Tuesday, October 28, 2008

Satisfy consumers for the next decade

James L. McQuivey, PhD
VicePresident, Principal Analyst

  • The adoption curve (the hockey stick!)...70% of people are connected by...wait for it...household electrification rates from the 1930s. So all the technology adoption curves behave according to an adoption curve that looks like a hockey stick.
  • How can we use this to forecast consumer behavior? 
  • Why do some people adopt technology sooner than others? [Enough question, we want answers!]
  • The answer: eventually, obtaining technology becomes convenient enough. 
  • Put another way, when the technology becomes convenient enough, it is rapidly adopted. 
  • Point: people share a set of universal needs...satisfy these needs with convenience and you will win. [the challenge is idenitfying the need, not the device]
  • What do people really need? How can you give it to them? What should you do to be ready? That's the agenda for this.
  • What are universal human needs? [Well, Maslow is a start]...but he thinks Maslow was wrong in a particular way: they are not ordered...they are messy [and this is where we get to the individual, right? your order is not my order]

Here's the Forrester view of 4 universal needs:
  • Connection--being connected to something bigger than ourselves [why politics and religion work for so many]
  • Uniqueness--we are special [the individual!]
  • Comfort--[hope?]
  • Variety--[play and learning?]
  • So what?: Everybody has all four...they just vary by individual. [of course the variety embedded in the term variety is, well, quite variable].
  • Our needs shift over time, and we'll tradeoff our needs against themselves [ourselves?]...we'll trade comfort for variety for example.
  • [haha...fictional tradeoff in choosing between a PC and a Mac..against the four types of needs].
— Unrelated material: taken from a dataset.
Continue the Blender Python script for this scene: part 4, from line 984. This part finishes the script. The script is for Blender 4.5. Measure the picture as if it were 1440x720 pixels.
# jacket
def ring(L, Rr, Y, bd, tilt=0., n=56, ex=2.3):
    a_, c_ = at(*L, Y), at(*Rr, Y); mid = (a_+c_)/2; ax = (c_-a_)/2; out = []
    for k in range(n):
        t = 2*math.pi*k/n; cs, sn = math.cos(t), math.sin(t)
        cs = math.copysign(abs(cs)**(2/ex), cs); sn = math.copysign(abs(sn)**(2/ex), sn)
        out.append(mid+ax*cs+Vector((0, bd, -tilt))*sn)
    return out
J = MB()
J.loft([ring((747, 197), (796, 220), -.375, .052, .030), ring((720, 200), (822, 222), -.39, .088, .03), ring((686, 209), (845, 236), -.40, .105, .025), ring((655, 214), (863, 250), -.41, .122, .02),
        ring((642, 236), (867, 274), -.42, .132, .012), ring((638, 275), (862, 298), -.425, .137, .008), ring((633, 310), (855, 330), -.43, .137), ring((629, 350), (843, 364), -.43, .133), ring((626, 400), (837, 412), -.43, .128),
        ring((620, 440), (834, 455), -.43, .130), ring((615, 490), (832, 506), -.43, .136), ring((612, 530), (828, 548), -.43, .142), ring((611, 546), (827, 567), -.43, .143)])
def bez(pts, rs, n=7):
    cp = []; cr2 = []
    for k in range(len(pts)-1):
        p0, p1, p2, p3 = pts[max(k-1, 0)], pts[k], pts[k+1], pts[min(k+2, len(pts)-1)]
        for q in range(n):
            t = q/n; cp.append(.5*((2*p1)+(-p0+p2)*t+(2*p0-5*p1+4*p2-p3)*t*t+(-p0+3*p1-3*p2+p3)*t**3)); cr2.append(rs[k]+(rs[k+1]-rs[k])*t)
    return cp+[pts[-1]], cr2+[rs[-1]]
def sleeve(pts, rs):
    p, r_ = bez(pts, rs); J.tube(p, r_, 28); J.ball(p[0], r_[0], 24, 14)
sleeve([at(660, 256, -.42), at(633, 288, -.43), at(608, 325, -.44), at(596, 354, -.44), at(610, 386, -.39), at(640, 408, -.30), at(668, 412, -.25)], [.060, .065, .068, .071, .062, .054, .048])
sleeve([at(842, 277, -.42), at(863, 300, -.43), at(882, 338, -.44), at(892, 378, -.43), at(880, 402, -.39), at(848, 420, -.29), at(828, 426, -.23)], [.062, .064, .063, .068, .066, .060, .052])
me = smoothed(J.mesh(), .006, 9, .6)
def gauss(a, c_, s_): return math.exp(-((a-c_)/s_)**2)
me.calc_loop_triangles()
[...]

How do you give people what they need [against these needs]?
  • You win with convenience. It is a means of access to their needs..it is not a need unto itself.
  • Convenience = All the benefits of you product/service minus all the barriers of it
  • Digital camera example: $1669 sony 1Megapixel camera in 1998...digital print service online in 2003...17 models with 5 megapixels for under $100 at Walmart in 2008...Digital Camera penetration at >70% in 2008. [Convenience driven by the cheap revolution]
What do you need to do to succeed?
  • Know your customer's target need profile [there's an average, but you have to leave room for variation or this is little more than another attempt to define prism-like clusters!]
  • Know and increase your convenience quotient [and of course Forrester offers reearch to define the quotient for you]...the quotient is a single score between -1 and 1...it expresses the benefits - the barriers. [obviously useful for establishing directional baselines versus competitiors and alternative approaches from the same organization...can R+K establish a convenience quotient for our service offerings? Perhaps a meaningful approach to evaluating innovation at the agency?]
  • Examples in customer service application of the cQ like evaluating FAQs, sending an email and calling an 800 number.
Summary, Audience Questions and Random Thoughts
  • People share a set of universal needs--satisfy them with convenience and you will win.
  • [Diane and I think it would be an interesting exercise to apply a Convenience Quotient exercise against some of our clients brands]
  • Forrester shooting for a 12 question approach to identifying the four needs.
  • A fair amount of qualitative/subjective data applied to the profile.
  • Do you think needs analysis will carry across cultures? We have confidence these needs are universal. 
  • [the challenge is of course that defining these needs with specificity is where we are different].
  • [Convenience is not the same as simplistic...if you enjoy complexity, convenience is not about simplifying things that are part of the complicated need...hiding the data associated with training for a marathon is not the same as providing convenient access to it and the tools to manipulate it...spreadsheet software, web applications are examples?].